Pomijając fakt, że matką Karola Edwarda Stuarta była Maria Klementyna Sobieska, wnuczka króla Jana III Sobieskiego, w życiu księcia kilkakrotnie przewijał się wątek polski. Pierwsze plany polityczne związane z Polską pojawiły się, gdy Karol był kilkuletnim dzieckiem. Ich autorem był syn przyrodniego brata Jakuba Edwarda Stuarta, ambasador króla Hiszpanii na dworze rosyjskim, Jakub Franciszek Stuart, drugi książę Liria. Podczas misji w państwie carów w latach 1728-1730, Liria przedstawił plan małżeństwa Karola z księżniczką meklemburską. Małżeństwo miało pozwolić Karolowi na objęcie tronu polskiego, jednak z powodu trudności w realizacji planu zaniechano starań. Zwyciężyło przekonanie, że zaangażowanie w sprawy polskie tylko utrudniłoby realizację najważniejszego celu Stuartów, jakim był powrót na trony Anglii, Irlandii i Szkocji.
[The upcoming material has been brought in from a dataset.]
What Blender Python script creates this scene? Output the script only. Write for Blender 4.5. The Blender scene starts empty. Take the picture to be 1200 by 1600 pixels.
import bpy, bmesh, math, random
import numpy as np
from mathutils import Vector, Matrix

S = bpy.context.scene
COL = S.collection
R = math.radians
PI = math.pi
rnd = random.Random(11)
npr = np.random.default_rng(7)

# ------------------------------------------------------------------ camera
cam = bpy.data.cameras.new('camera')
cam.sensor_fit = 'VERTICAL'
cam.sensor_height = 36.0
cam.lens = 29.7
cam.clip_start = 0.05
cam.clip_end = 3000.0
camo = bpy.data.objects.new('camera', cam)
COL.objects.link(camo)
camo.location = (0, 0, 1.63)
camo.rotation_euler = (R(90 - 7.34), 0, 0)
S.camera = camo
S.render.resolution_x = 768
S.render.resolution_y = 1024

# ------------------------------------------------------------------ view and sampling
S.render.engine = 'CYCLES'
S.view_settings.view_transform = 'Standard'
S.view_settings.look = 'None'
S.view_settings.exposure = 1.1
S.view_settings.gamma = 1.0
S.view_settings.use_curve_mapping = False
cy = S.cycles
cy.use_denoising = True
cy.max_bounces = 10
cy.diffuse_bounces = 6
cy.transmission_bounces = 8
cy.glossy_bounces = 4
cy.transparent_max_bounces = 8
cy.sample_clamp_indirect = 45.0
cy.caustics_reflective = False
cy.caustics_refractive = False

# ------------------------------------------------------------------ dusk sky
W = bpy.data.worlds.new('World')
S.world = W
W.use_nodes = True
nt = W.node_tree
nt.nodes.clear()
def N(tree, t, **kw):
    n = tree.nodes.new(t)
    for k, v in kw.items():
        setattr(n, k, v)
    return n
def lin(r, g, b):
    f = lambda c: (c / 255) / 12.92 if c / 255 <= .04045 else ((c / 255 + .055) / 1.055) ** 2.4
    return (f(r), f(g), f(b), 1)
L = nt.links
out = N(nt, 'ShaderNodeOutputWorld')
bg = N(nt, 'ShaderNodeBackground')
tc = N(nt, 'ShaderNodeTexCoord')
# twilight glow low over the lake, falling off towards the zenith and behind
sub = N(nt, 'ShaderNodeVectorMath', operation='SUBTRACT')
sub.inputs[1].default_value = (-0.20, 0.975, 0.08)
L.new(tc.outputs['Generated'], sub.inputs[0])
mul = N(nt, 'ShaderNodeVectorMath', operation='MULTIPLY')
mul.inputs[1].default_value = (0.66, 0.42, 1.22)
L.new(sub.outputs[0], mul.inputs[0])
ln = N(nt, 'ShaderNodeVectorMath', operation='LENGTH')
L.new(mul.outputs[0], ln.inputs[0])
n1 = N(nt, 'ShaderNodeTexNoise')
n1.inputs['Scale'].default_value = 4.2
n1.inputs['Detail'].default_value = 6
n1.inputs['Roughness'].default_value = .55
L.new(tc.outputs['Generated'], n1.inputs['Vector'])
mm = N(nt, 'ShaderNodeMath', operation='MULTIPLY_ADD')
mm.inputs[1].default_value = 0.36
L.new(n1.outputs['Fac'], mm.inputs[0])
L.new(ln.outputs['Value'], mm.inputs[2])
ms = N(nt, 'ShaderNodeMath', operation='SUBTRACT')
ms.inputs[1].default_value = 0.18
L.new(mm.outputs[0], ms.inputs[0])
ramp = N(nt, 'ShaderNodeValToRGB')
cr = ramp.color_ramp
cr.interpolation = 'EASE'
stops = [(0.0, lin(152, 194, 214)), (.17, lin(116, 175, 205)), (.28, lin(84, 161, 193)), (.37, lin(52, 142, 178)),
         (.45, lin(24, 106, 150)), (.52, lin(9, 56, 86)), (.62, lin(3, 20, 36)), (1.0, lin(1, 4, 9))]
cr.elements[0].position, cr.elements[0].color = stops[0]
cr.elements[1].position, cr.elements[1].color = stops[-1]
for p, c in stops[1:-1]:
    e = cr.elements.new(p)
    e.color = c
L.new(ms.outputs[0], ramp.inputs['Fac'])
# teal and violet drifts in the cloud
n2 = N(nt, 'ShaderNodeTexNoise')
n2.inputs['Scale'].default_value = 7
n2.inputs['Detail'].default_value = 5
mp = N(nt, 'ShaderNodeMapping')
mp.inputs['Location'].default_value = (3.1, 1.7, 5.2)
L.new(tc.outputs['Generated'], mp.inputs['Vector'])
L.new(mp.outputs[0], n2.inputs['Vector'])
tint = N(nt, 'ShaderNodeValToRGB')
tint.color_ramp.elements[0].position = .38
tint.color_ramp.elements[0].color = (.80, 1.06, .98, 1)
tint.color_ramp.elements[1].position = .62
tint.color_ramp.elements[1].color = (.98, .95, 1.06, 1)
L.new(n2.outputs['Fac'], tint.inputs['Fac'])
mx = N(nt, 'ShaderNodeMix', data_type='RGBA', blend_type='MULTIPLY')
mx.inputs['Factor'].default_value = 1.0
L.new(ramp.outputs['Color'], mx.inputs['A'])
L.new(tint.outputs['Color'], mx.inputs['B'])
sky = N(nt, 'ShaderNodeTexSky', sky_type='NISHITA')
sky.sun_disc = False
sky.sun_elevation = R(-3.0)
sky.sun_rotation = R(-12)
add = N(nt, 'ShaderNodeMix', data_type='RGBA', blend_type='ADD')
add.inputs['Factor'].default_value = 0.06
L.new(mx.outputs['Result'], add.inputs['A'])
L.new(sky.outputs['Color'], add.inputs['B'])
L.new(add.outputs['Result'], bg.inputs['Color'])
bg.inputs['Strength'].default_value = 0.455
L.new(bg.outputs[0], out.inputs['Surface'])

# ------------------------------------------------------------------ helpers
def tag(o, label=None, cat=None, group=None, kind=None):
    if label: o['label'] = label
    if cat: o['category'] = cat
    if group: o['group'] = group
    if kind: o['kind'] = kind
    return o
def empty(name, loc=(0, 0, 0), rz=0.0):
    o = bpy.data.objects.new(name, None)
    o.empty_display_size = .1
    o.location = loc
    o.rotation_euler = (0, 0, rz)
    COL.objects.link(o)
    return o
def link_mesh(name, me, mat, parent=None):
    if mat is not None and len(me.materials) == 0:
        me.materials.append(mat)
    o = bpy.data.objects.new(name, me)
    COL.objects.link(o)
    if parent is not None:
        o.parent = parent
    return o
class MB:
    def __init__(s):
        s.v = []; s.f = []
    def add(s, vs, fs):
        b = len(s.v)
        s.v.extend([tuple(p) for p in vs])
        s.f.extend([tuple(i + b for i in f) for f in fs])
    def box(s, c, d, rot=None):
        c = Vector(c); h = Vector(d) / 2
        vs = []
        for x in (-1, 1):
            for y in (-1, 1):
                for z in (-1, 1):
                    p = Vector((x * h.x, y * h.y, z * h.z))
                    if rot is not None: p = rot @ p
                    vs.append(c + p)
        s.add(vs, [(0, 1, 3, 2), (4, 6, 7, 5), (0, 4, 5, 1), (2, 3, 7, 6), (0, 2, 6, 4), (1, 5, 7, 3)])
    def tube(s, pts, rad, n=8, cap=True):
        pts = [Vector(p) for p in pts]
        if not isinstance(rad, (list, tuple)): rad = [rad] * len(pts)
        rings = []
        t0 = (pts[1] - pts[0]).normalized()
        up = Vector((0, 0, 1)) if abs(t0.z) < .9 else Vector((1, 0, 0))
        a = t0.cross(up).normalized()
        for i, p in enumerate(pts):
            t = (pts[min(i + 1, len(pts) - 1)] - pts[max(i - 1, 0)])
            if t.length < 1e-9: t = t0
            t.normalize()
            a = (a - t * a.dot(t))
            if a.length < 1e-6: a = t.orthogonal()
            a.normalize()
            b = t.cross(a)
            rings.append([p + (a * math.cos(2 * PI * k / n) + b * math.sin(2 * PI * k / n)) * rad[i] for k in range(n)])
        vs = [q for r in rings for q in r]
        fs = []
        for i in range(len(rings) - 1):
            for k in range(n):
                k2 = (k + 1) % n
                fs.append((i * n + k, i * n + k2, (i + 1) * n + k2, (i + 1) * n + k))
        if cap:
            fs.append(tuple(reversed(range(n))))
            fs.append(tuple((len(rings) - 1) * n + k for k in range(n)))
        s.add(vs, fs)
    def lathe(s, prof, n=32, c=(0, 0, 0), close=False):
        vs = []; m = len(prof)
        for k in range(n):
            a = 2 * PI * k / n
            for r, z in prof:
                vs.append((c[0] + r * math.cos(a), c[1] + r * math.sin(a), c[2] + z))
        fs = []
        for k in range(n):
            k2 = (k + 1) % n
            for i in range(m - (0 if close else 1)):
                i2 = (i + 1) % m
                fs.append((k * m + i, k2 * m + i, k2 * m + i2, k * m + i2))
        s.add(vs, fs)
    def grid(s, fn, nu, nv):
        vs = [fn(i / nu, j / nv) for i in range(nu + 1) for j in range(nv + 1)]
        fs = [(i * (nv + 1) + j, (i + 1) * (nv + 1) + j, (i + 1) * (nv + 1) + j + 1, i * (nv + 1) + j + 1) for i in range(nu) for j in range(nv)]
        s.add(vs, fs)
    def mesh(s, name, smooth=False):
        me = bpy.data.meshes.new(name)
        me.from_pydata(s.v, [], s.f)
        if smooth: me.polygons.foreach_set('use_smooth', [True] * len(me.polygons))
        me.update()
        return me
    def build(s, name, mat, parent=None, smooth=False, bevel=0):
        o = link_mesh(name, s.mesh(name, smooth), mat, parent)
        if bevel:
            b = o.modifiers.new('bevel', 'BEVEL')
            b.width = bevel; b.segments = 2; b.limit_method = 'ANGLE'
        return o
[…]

Wątek „polskiego małżeństwa” wrócił w kolejnych latach. W 1749 r. pojawiła się plotka o planach małżeństwa Karola z Teofilą Konstancją, córką Michała Radziwiłła, hetmana wielkiego litewskiego. Była całkowicie nieprawdziwa, zresztą sam Karol wielokrotnie odrzucał możliwość takiego związku – Teofila była wówczas 11-letnią dziewczynką. Geneza plotki wskazuje jednak na ówczesne problemy Karola. Plotka powstała w związku z prowadzoną przez niego akcją dezinformacyjną. W roku 1749 i w kilku następnych latach miał przeciwko sobie nie tylko rząd brytyjski, ale i króla Francji, Ludwika XV. Chcąc odwrócić uwagę od miejsca swojego pobytu, sporządził dokument, w którym stwierdził, że ożenił się z córką landgrafa Hesji-Darmstadt i zwrócił się do króla polskiego o zgodę na osiedlenie się w Rzeczpospolitej. Zabieg powiódł się – dyplomaci, i to nie tylko brytyjscy czy francuscy, donosili swoim władcom, że Karola widziano w Polsce. Plotka żyła swoim życiem. W 1752 r. dyplomaci znowu pisali o planach małżeństwa Karola, który miał przebywać w Szwajcarii, z Teofilą.
Ostatni „wielki plan” związany z Polską dotyczył konfederacji barskiej. W 1771 r. pojawiła się wiadomość, że Karol wybrał się do Rzeczpospolitej, aby stanąć na czele konfederatów. O jej wiarygodności świadczy najlepiej fakt, że równocześnie pojawiła się inna „wiadomość” – Karol wyruszył do Rzeczpospolitej, aby stanąć po stronie dysydentów. W tym czasie Karol był zajęty sprawami finansowymi związanymi z planowanym małżeństwem z Marią Luizą, córką księcia Salm-Kyrburg, do którego zresztą również nie doszło. W rzeczywistości Karol, prawnuk Jana III, nigdy nie był w Rzeczpospolitej.